START
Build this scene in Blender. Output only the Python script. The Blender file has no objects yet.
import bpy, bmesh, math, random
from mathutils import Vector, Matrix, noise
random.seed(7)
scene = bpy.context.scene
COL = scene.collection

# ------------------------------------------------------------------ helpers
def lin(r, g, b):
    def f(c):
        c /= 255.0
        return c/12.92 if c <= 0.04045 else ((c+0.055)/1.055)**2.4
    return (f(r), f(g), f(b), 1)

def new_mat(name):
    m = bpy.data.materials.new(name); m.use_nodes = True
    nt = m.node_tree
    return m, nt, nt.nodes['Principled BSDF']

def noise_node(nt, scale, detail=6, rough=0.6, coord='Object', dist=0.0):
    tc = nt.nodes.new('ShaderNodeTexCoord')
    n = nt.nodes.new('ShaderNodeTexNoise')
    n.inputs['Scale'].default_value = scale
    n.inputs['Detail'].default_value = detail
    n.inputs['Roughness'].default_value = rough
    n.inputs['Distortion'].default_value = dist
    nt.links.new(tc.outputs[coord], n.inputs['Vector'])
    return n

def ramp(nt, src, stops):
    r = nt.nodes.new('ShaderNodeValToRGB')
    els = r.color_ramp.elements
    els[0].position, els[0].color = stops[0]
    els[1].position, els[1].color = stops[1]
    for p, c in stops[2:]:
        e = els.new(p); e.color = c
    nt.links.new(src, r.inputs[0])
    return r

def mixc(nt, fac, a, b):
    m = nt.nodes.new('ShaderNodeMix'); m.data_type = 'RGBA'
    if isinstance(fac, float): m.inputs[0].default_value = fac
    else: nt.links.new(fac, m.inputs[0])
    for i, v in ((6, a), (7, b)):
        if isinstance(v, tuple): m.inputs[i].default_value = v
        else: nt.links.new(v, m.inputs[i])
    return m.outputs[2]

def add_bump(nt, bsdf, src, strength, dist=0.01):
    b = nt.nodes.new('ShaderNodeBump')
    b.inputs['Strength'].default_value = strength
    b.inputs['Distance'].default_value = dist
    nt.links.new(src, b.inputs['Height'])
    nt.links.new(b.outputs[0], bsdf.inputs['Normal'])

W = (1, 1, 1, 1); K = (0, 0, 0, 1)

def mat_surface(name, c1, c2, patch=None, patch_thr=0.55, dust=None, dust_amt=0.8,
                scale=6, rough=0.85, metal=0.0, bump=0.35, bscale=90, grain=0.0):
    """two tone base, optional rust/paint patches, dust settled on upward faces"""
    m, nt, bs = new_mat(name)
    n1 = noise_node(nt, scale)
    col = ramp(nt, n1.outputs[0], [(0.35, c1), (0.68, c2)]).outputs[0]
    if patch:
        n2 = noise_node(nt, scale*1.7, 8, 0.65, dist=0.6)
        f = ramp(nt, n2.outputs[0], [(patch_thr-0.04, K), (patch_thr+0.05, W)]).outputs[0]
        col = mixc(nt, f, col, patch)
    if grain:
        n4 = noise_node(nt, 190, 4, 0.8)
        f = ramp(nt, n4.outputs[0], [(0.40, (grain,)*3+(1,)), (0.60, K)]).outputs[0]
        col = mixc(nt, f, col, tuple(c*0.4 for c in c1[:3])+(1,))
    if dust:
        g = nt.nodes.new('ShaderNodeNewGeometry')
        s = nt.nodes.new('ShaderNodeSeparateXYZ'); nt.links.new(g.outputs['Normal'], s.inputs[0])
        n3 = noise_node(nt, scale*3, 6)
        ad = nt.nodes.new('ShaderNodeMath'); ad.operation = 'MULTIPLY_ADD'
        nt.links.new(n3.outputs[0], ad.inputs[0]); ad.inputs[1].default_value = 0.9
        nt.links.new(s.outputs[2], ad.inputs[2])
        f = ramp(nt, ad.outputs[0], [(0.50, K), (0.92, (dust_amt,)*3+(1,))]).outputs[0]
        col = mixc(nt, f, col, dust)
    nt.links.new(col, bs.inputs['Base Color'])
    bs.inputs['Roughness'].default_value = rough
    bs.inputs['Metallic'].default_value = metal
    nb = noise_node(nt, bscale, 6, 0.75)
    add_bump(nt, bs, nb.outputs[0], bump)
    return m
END
* [INSTRUCTIONS FOR THE TASK]:
Quote exactly the stretch of lines above that starts at the first one and ends at the line with "return m.outputs[2]", and nothing beyond it.

* [CORRECT RESPONSE]:
Build this scene in Blender. Output only the Python script. The Blender file has no objects yet.
import bpy, bmesh, math, random
from mathutils import Vector, Matrix, noise
random.seed(7)
scene = bpy.context.scene
COL = scene.collection

# ------------------------------------------------------------------ helpers
def lin(r, g, b):
    def f(c):
        c /= 255.0
        return c/12.92 if c <= 0.04045 else ((c+0.055)/1.055)**2.4
    return (f(r), f(g), f(b), 1)

def new_mat(name):
    m = bpy.data.materials.new(name); m.use_nodes = True
    nt = m.node_tree
    return m, nt, nt.nodes['Principled BSDF']

def noise_node(nt, scale, detail=6, rough=0.6, coord='Object', dist=0.0):
    tc = nt.nodes.new('ShaderNodeTexCoord')
    n = nt.nodes.new('ShaderNodeTexNoise')
    n.inputs['Scale'].default_value = scale
    n.inputs['Detail'].default_value = detail
    n.inputs['Roughness'].default_value = rough
    n.inputs['Distortion'].default_value = dist
    nt.links.new(tc.outputs[coord], n.inputs['Vector'])
    return n

def ramp(nt, src, stops):
    r = nt.nodes.new('ShaderNodeValToRGB')
    els = r.color_ramp.elements
    els[0].position, els[0].color = stops[0]
    els[1].position, els[1].color = stops[1]
    for p, c in stops[2:]:
        e = els.new(p); e.color = c
    nt.links.new(src, r.inputs[0])
    return r

def mixc(nt, fac, a, b):
    m = nt.nodes.new('ShaderNodeMix'); m.data_type = 'RGBA'
    if isinstance(fac, float): m.inputs[0].default_value = fac
    else: nt.links.new(fac, m.inputs[0])
    for i, v in ((6, a), (7, b)):
        if isinstance(v, tuple): m.inputs[i].default_value = v
        else: nt.links.new(v, m.inputs[i])
    return m.outputs[2]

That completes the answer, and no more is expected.